A German didactic poet who gave an eyewitness account of the city of Acre (mod. ‘Akko, Israel) during the crusade of Emperor Frederick II (1227-1229) in his Middle High German ethical compendium Bescheidenheit (“Wise Judgment”).
Swabian monastic annals record the death of a Fridancus magister in 1233; his poetry shows he had a theological education. A later history calls him Frydancus vagus (“itinerant poet” or “cleric without a benefice”), and Freidank could be a given name or a pseudonym expressing independence of mind.
In 268 lines of Bescheidenheit, Freidank gives a scathing caricature of Acre. The Franks of Outremer are in league with Islam to defraud pilgrims: “old and young, they speak heathen tongues. They value one heathen more than three Christians.” Emperor and sultan should stop their “whispering,” squabbling like “Stingy and Mean splitting three marks.” Yet “what can an emperor do when heathen and priests both fight against him?” Gregory IX’s excommunication of Frederick II is seen as malicious and invalid. Despite the pope, “God and the Emperor have freed the Holy Sepulchre.” Had Pope and Franks supported Frederick, all “holy places where God’s feet trod” might have been won back.

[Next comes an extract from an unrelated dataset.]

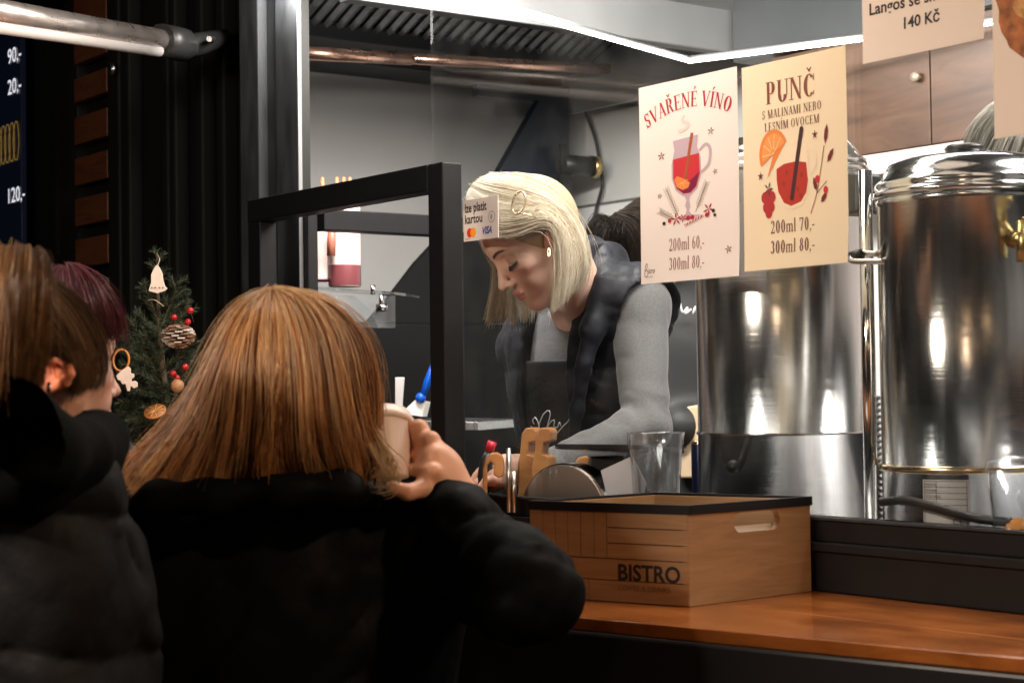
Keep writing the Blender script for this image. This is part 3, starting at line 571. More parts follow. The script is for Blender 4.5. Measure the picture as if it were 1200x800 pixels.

Despite doubts and disillusionment, Freidank clings to faith in the crusading idea: “Acre may torture the body, yet it fortifies the soul; so never doubt, whoever dies there in faith will be saved” [Kreuzzugsdichtung, ed. Muller, 102-109].
-Jeffrey Ashcroft
Bibliography
Kreuzzugsdichtung, ed. Ulrich Muller (Tubingen: Niemeyer, 1979).
Wentzlaff-Eggebert, Friedrich-Wilhelm, Kreuzzugsdichtung des Mittelalters (Berlin: De Gruyter, 1960).